Lulu in Hollywood

Life after film

Economic hardship

Brooks's career prospects as a film actress had significantly declined by 1940.[83] According to the federal census in May that year, she was living in a $55-a-month apartment at 1317 North Fairfax Avenue in West Hollywood and was working as a copywriter for a magazine.[91] Soon, however, Brooks found herself unemployed and increasingly desperate for a steady income. She also realized during this time that "the only people who wanted to see me were men who wanted to sleep with me."[92] That realization was underscored by Brooks's longtime friend, Paramount executive Walter Wanger, who warned her that she would likely "become a call girl" if she remained in Hollywood.[92] Upon hearing Wanger's warning, Brooks purportedly also remembered Pabst's earlier predictions about the dire circumstances to which she would be driven if her career stalled in Hollywood: "I heard his [Pabst's] words again—hissing back to me. And listening this time, I packed my trunks and went home to Kansas."[68]

Brooks briefly returned to Wichita, where she was raised,[12] but this undesired return "turned out to be another kind of hell."[92] "I retired first to my father's home in Wichita," she later recalled, "but there I found that the citizens could not decide whether they despised me for having once been a success away from home or for now being a failure in their midst."[12] For her part, Brooks admitted that "I wasn't exactly enchanted with them," and "I must confess to a lifelong curse: My own failure as a social creature."[93]

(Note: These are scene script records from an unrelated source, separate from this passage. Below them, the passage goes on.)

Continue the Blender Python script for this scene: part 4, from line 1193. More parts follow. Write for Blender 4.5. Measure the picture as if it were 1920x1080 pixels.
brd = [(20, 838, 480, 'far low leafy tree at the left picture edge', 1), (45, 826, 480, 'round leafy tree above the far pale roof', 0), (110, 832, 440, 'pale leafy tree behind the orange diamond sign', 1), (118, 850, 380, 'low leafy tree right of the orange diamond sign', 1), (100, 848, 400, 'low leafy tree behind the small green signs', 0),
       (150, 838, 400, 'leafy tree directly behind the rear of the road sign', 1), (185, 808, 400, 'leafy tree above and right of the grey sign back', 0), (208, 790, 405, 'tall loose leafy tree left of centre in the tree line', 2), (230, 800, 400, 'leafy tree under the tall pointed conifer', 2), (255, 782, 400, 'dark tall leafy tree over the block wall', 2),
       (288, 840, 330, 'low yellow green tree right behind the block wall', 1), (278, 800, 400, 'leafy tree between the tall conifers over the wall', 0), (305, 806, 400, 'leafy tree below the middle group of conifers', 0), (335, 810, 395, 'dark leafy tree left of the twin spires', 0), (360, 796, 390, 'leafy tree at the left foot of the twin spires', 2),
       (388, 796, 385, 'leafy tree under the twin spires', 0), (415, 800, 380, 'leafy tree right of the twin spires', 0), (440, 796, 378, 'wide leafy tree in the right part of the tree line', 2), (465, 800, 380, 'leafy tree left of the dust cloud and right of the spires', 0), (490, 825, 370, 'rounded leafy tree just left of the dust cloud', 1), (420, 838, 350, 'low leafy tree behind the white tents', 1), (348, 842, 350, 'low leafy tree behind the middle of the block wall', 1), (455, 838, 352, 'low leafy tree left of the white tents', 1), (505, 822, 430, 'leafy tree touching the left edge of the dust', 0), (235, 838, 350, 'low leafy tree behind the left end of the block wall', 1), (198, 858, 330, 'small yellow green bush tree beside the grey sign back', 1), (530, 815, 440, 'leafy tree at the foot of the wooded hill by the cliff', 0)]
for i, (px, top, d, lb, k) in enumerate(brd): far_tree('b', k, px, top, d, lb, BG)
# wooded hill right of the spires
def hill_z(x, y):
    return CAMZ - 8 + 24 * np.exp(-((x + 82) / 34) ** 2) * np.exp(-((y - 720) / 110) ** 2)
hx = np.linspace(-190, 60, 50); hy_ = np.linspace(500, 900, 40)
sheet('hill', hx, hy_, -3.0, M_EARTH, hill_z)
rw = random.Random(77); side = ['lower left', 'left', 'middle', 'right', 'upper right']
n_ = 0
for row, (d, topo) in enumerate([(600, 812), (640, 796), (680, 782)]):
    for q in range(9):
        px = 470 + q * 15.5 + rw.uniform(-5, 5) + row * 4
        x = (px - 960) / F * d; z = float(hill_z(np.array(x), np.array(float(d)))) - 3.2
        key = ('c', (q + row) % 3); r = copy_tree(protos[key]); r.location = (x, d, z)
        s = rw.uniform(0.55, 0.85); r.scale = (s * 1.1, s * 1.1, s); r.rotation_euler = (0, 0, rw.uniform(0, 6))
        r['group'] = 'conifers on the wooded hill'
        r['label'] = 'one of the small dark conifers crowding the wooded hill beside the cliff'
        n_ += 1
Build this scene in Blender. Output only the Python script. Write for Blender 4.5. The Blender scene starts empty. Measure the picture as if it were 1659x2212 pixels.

After an unsuccessful attempt at operating a dance studio, she returned to New York City. Following brief stints there as a radio actor in soap operas and a gossip columnist,[94] she worked as a salesgirl in a Saks Fifth Avenue store in Manhattan.[92] Between 1948 and 1953, Brooks embarked upon a career as a courtesan with a few select wealthy men as clients.[95] As her finances eroded, an impoverished Brooks began working regularly for an escort agency in New York.[11] Recalling this difficult period in her memoirs, Brooks wrote that she frequently pondered suicide:

I found that the only well-paying career open to me, as an unsuccessful actress of thirty-six, was that of a call girl ... and (I) began to flirt with the fancies related to little bottles filled with yellow sleeping pills.[12][92]

Brooks spent subsequent years "drinking and escorting" while subsisting in obscurity and poverty in a small New York apartment.[11] By this time, "all of her rich and famous friends had forgotten her."[11] Angered by this ostracism, she attempted to write a tell-all memoir titled Naked on My Goat, a title drawn from Goethe's epic play, Faust.[92] After working on that autobiography for years, Brooks destroyed the entire manuscript by throwing it into an incinerator.[96][97] As time passed, she increasingly drank more and continued to suffer from suicidal tendencies.[92]

Rediscovery

There is no Garbo! There is no Dietrich! There is only Louise Brooks![i]

— Henri Langlois, 1953[1]

In 1955,[26] French film historians such as Henri Langlois rediscovered[59] Brooks's films, proclaiming her an unparalleled actress who surpassed even Marlene Dietrich and Greta Garbo as a film icon,[1][26] much to her purported amusement.[i] This rediscovery led to a Louise Brooks film festival in 1957 and rehabilitated her reputation in her home country.[26][11]

During this time, James Card, the film curator for the George Eastman House in Rochester, New York,[98] discovered Brooks "living as a recluse" in New York City.[59] He persuaded her in 1956 to move to be near the George Eastman House film collection where she could study cinema and write about her past career.[99] With Card's assistance, she became a noted film writer.[59] Although Brooks had been a heavy drinker since the age of 14,[13] she remained relatively sober to begin writing perceptive essays on cinema in film magazines, which became her second career.[92] A collection of her writings, titled Lulu in Hollywood,[14][15] published in 1982 and still in print, was heralded by film critic Roger Ebert as "one of the few film books that can be called indispensable."[11]

In her later years, Brooks rarely granted interviews, yet had special relationships with film historians John Kobal and Kevin Brownlow.[92][100] In the 1970s, she was interviewed extensively on film for the documentaries Memories of Berlin: The Twilight of Weimar Culture (1976), produced and directed by Gary Conklin, and Hollywood (1980), by Brownlow and David Gill. Lulu in Berlin (1984) is another rare filmed interview, produced by Richard Leacock and Susan Woll, released a year before her death but filmed a decade earlier.[101] In 1979, she was profiled by the film writer Kenneth Tynan in his essay "The Girl in the Black Helmet", the title an allusion to her bobbed hair, worn since childhood.[18][102] In 1982, writer Tom Graves was allowed into Brooks's small apartment for an interview, and later wrote about the often awkward and tense conversation in his article "My Afternoon with Louise Brooks".[103]